Lawmakers know they have tough choices to make when it is time to cut spending. They are supposed to look for fraud, waste, incompetence, redundancy and all the items for which there is no explanation other than “that’s the way it’s always been.” Instead, state senators who approved a committee substitute for Senate Bill 125 (their version of the budget bill presented by Gov. Jim Justice) give the appearance of having decided if it involves education, cut it. They’ve removed $12 million from West Virginia University, $6 million from Marshall University, $80,000 in unclassified education cuts, $750,000 in current expenses cuts for education, $100,000 from the Department of Agriculture’s FFA-FHA camp, approximately $2.37 million from the institutions covered by the Higher Education Policy Commission, $3.3 million — a complete defunding — from the Jobs and Hope program, $1.2 million from the Communities in Schools program, and $3.8 million — another total defunding — from the Educational Broadcasting Authority.
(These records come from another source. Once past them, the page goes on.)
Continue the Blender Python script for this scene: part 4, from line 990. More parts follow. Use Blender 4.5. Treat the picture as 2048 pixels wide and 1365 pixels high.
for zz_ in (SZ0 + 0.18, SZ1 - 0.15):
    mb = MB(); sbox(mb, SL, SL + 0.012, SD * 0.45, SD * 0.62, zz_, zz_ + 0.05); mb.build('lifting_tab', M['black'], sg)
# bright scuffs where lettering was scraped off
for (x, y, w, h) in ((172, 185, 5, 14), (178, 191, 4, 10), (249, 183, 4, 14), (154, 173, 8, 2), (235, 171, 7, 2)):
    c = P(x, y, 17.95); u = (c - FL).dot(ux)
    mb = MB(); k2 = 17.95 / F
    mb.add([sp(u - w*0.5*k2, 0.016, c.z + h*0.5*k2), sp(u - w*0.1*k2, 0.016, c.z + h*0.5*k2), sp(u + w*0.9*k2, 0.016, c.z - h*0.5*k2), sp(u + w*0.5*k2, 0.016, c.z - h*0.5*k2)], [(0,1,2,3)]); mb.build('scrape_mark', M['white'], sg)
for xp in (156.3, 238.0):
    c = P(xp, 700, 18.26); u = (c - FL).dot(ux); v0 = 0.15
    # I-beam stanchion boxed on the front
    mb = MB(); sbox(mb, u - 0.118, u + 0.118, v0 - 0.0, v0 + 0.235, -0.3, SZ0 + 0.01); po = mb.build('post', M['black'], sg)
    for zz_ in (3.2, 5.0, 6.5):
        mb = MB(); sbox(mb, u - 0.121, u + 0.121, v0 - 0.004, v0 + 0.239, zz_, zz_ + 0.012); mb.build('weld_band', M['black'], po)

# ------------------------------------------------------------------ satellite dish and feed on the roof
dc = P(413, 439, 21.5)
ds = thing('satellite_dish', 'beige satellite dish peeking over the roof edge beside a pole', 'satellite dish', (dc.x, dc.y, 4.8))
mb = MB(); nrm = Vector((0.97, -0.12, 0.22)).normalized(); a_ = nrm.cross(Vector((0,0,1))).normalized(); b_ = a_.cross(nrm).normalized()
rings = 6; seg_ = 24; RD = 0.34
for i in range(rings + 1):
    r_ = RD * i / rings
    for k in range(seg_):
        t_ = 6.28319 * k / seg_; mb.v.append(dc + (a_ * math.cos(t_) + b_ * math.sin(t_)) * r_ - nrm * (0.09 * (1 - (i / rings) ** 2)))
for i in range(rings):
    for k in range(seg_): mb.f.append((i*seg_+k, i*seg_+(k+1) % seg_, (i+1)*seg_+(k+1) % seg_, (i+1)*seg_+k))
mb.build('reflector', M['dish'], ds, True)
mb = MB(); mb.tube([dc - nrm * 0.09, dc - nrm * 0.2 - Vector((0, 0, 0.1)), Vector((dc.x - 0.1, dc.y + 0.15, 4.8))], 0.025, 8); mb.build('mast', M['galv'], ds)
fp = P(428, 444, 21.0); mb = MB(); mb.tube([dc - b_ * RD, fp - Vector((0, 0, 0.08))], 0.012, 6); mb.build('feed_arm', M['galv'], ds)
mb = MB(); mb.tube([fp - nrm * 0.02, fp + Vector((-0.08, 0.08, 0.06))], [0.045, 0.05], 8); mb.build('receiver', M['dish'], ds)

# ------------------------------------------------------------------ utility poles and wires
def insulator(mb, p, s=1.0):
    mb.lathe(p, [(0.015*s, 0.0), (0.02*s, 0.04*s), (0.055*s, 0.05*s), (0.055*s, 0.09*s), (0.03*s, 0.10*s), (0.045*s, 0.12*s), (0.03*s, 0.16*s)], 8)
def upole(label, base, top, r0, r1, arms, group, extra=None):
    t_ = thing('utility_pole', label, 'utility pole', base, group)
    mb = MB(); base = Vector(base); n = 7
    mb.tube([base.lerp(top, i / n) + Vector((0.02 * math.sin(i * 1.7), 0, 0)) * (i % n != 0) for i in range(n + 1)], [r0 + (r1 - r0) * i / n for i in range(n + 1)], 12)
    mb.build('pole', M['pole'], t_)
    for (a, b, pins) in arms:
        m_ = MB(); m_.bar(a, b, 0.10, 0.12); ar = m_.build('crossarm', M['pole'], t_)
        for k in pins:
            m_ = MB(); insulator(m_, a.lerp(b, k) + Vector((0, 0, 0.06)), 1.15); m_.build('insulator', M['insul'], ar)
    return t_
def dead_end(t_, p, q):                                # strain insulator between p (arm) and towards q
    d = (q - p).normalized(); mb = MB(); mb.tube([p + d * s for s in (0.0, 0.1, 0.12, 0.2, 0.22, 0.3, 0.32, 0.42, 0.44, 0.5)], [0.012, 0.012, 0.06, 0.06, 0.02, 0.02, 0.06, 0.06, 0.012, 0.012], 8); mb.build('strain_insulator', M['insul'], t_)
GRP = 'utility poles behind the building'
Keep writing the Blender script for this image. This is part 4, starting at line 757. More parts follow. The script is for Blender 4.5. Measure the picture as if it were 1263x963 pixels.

Some of those cuts come in the form of recommended 1.5 percent agency cuts. But to give an idea of the difference in what that means from agency to agency, the line item for a 1.5 percent cut in current expenses for the Secretary of State’s office is $14,364. On the other hand, the line item for a 1.5 percent cut in current expenses for the Division of Forestry is $82,990; and the line item for the 1.5 percent cut in PEIA Matching is $379,634. Many, but not all, agencies will feel a pinch. Some will be more painful than others, and education is bearing an enormous share of the burden.

It’s a bad look.

“It bothers me,” state Sen. Mike Maroney, R-Marshall, said of the education cuts. “… That’s hard to swallow. We really need to take a look at what we’re doing.”

Indeed. A harder look is needed at where King Bureaucracy is truly spending money unnecessarily — and there is plenty to find — and where money is being thrown at pet projects that will yield little or no result but to line a few pockets. If specific educational efforts are among those yielding poor results, that’s one thing. But a broad swipe at anything with the appearance of educating our citizenry is a mistake.